At his sentencing for the passport violation—the day after the indictment was announced—Chucky addressed Judge Graham directly, striking a much more reserved tone. “I’ve been placed in a very difficult position over the years due to my father’s role as former President of Liberia and my status as an American citizen,” he explained. “Throughout all, I’ve maintained my loyalty to both family and country. I fully respected and observed the laws of Liberia during my time there. I remained neutral as strenuous diplomatic issues emerged between my father’s administration and Washington.… It seems that there are attempts to make me pay for being the son of a former African leader who now stands as the second former head of state in history to be indicted for war crimes.”
Chucky’s assumptions about the federal government were wrong.

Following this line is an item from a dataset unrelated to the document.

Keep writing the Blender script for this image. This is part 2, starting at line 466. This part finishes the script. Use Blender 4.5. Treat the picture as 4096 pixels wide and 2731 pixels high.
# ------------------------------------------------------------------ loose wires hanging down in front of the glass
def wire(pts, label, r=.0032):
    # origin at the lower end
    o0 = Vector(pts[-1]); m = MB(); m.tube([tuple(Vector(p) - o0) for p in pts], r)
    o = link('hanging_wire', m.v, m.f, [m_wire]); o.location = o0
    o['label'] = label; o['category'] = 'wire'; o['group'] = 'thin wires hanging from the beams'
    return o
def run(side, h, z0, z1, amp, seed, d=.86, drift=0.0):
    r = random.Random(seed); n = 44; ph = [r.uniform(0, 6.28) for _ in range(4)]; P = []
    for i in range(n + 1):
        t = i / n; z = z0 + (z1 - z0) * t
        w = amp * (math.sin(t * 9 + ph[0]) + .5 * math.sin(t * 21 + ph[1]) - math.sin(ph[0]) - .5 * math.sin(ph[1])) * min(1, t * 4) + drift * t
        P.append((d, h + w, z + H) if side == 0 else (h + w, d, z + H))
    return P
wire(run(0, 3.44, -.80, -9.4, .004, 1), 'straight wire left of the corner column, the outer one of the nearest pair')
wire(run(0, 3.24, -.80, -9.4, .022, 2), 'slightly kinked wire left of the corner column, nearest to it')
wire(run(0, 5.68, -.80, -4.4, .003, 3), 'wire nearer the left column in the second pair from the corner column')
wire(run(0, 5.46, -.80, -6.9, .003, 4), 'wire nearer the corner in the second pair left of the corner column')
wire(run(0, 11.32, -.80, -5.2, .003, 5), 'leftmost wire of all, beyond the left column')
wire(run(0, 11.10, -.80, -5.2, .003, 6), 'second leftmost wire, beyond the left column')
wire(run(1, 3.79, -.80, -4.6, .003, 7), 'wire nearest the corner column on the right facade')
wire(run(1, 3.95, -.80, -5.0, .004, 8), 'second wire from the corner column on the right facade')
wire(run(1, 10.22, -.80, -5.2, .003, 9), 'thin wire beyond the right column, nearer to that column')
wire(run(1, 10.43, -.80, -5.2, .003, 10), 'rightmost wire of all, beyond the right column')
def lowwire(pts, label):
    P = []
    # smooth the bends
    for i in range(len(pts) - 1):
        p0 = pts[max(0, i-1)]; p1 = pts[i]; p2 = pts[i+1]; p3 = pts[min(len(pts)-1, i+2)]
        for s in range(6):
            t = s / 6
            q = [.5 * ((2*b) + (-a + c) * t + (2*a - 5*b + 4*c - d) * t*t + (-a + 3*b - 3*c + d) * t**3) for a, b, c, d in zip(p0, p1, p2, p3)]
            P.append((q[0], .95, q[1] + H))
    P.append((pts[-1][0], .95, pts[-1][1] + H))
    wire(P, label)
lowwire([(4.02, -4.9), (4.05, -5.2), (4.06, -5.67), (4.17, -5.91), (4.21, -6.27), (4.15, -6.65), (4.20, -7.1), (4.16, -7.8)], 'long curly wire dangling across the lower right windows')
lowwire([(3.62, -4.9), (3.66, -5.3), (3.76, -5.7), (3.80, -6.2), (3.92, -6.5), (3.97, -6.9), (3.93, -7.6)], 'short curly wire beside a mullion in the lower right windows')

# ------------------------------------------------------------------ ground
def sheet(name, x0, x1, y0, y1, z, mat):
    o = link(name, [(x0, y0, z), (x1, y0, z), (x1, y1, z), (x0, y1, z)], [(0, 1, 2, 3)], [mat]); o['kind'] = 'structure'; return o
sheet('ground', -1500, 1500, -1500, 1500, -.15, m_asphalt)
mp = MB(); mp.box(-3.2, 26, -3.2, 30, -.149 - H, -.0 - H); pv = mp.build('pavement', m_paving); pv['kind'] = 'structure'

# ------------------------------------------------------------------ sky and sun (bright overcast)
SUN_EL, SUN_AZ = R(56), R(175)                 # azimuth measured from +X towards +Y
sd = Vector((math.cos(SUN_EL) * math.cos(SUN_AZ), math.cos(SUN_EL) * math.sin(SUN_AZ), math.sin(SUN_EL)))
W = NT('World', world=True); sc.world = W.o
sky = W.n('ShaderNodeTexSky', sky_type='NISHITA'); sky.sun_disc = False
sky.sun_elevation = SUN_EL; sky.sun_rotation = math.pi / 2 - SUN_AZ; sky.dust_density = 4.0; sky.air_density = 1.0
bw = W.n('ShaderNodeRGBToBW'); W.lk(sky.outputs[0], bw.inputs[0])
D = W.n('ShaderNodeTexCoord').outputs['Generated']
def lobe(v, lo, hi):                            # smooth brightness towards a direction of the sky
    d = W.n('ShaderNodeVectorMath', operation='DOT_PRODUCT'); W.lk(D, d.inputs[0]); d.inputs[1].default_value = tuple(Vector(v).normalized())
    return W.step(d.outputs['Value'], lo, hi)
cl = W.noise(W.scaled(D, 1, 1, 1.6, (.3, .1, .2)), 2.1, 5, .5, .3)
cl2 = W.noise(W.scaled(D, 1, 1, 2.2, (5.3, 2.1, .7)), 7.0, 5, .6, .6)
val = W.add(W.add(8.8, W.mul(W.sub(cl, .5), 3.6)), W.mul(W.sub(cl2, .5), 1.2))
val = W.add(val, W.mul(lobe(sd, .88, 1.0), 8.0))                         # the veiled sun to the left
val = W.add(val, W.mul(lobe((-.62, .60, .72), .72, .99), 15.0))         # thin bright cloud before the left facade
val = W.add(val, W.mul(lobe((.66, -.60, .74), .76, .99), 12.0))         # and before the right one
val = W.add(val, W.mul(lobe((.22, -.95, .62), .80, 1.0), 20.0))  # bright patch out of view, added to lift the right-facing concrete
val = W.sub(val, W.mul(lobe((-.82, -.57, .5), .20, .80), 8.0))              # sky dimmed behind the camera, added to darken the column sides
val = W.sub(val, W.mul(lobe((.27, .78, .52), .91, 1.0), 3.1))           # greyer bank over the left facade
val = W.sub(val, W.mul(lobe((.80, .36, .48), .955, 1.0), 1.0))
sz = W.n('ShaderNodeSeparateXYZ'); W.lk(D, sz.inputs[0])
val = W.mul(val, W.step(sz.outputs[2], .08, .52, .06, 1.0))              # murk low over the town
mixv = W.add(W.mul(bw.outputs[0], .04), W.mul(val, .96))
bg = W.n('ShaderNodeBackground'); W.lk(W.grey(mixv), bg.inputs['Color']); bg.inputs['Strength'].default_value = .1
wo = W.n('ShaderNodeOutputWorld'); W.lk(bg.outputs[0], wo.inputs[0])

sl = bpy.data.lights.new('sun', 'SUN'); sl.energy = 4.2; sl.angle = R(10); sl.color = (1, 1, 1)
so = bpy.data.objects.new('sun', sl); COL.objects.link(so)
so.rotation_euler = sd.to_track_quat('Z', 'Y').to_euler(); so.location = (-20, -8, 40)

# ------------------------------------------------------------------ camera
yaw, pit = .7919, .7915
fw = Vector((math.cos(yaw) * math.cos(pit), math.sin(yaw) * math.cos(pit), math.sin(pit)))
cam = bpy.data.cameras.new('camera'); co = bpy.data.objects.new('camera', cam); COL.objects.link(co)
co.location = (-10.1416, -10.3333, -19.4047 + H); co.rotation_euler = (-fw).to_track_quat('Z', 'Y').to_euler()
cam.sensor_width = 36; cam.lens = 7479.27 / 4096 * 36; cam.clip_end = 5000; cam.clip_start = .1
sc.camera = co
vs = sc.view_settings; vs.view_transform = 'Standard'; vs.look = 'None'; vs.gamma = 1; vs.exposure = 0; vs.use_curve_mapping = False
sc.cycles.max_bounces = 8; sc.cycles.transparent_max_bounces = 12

Washington wasn’t using the threat of prosecution to lean on him for intelligence. Both ICE and the Justice Department had one interest in him—gathering enough witnesses and evidence to ensure that he was the first person in history to be convicted under the federal antitorture statute.
On a Sunday morning in November 2007, Special Agent Baechtle and an ICE colleague, Special Agent Julian Doyle, climbed into a white SUV at the U.S. embassy in Monrovia.20 Baechtle had become familiar with the journey to Liberia over several visits, but on this trip was Assistant U.S. Attorney Caroline Heck Miller, who accompanied him for the first time. Before departing the capital, the investigators and attorneys had a stop to make, to pick up their guide for the day, a man named Rufus Kpadeh.